What Connelly experienced was something that researchers had been complaining about for years: that the National Archives’ contemporary holdings had more holes than a donut factory. The problem was that the US government was not releasing classified documents on schedule. Although federal policy requires that most documents labeled “Confidential,” “Secret,” or “Top Secret” be released within thirty years, by the time George W. Bush left office some four hundred million pages of classified material had been sitting in filing cabinets and on computer hard drives for longer than that. This was evident from the National Archives’ own annual reports.

To many people who study the declassification process, this was a startling abrogation of the government’s responsibility to act as its own archivist. The only classified documents that were supposed to be kept hidden for more than three decades were those whose disclosure would pose a serious risk to national security, such as by revealing details of an ongoing military or intelligence operation. “Very few of those four hundred million pages could possibly have met the standard for remaining secret that long,” says Steven Aftergood, a transparency advocate who directs the Federation of American Scientists’ Project on Government Secrecy. “This was very troubling. The government’s prerogative to classify sensitive materials is supposed to be a temporary refuge from public oversight, not a permanent shield.”

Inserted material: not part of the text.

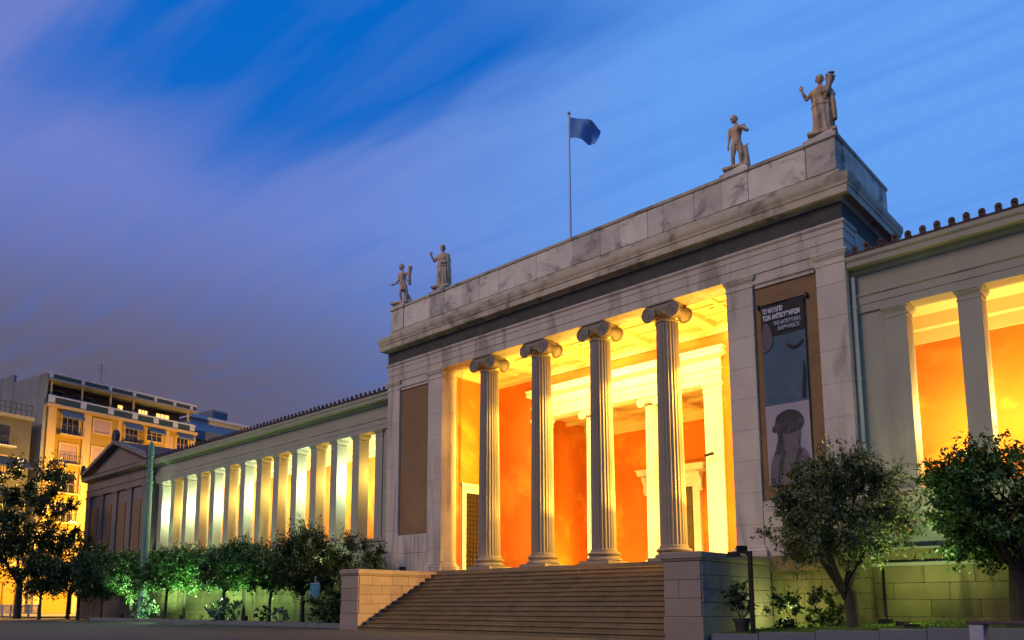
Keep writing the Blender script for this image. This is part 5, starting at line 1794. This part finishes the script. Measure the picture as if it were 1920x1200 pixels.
for i in range(8):
    MB().box(-3 + i * 2.9, -1.4 + i * 2.9, -0.05, -0.003, 28.6, 30.3).build('window', M_glass, f2)

# ---- street: low railing and sodium lamps
rl = empty('street_railing', (-62.0, -3.6, 0.0))
tag(rl, 'low pale railing behind the far left tree', 'railing')
for i in range(8):
    MB().box(i * 2.2 - 0.06, i * 2.2 + 0.06, -0.06, 0.06, -0.05, 1.05).build('post', M_rail, rl)
for z in (0.35, 0.95):
    MB().box(-0.1, 15.5, -0.03, 0.03, z, z + 0.07).build('rail', M_rail, rl)
pk = MB()
for i in range(62):
    pk.box(i * 0.25 + 0.08, i * 0.25 + 0.12, -0.02, 0.02, 0.42, 0.949)
pk.build('pickets', M_rail, rl)
MB().box(-90, -36.95, -3.2, 30, -0.02, 0.05)
side = MB().prism([(-78.5, -3.2), (-49.5, -3.2), (-49.5, 60), (-84, 60)], 'z', -0.02, 0.12)
M_pave = mat('street_pavement', (0.10, 0.09, 0.08), 0.8, 0.15, 0.6, None, 0, 1, False, 0.2, 14)
tag(side.build('street_pavement', M_pave), kind='structure')


def street_lamp(loc, rz, label, h_=7.0, e=3000):
    o = empty('street_lamp', loc, rz)
    tag(o, label, 'street lamp', 'sodium lamps in the side street')
    MB().tube([(0, 0, -0.05), (0, 0, h_ * 0.6), (0, 0, h_)], [0.09, 0.07, 0.05], 8).build('pole', M_dark, o)
    MB().tube([(0, 0, h_ - 0.05), (0.4, 0, h_ + 0.15), (0.9, 0, h_ + 0.15)], 0.035, 6).build('arm', M_dark, o)
    MB().box(0.7, 1.25, -0.14, 0.14, h_ + 0.16, h_ + 0.27).build('lamp_head', M_dark, o, bevel=0.02)
    lamp('sodium_lamp', (0.98, 0, h_ + 0.02), e, (1.0, 0.52, 0.06), 'POINT', 0.12, o)


street_lamp((-64.0, 13.5, 0.1), R(190), 'orange street lamp before the yellow apartment block', 9.5, 58000)
street_lamp((-66.0, 5.0, 0.1), R(190), 'orange street lamp at the corner of the apartment block', 9.0, 12000)
street_lamp((-70.5, -7.5, 0.1), R(190), 'orange street lamp before the arched ground floor', 5.0, 2200)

Connelly, when confronted with the gaps he saw in the National Archives, did what he says most scholars do: he muddled through. After reading the documents that were available to him, he cobbled together the best history he could, soon publishing a paper about the power struggles among the CIA, the FBI, and the State Department over whose organization got to issue the authoritative interpretations of the military forecasts made early in the Cold War.

But afterward, Connelly couldn’t put the experience out of his mind. He wanted to know how long it would take the government to release those records. He also wondered: what other stories were hiding in those millions of backlogged documents? Other historians were asking similar questions, but Connelly grew angrier than most. The way he saw it, the government was not just standing in the way of new books being written; it was delaying a revolution in historical scholarship. Connelly was among a small but growing number of historians who believed that the future of his field was in using computers to analyze huge volumes of documents. For years, he had been going into archives with a digital camera and taking photographs of paper records. He would then turn those images into text files and feed them into software that in the aggregate could show him, for instance, where the paths of certain people, institutions, and companies had overlapped at different points in history. He was excited about the prospect of using similar techniques to analyze US government records from the digital era. A lot of sensitive electronic records should have already been declassified, since some federal agencies had embraced digital communications and record-keeping as early as the 1970s.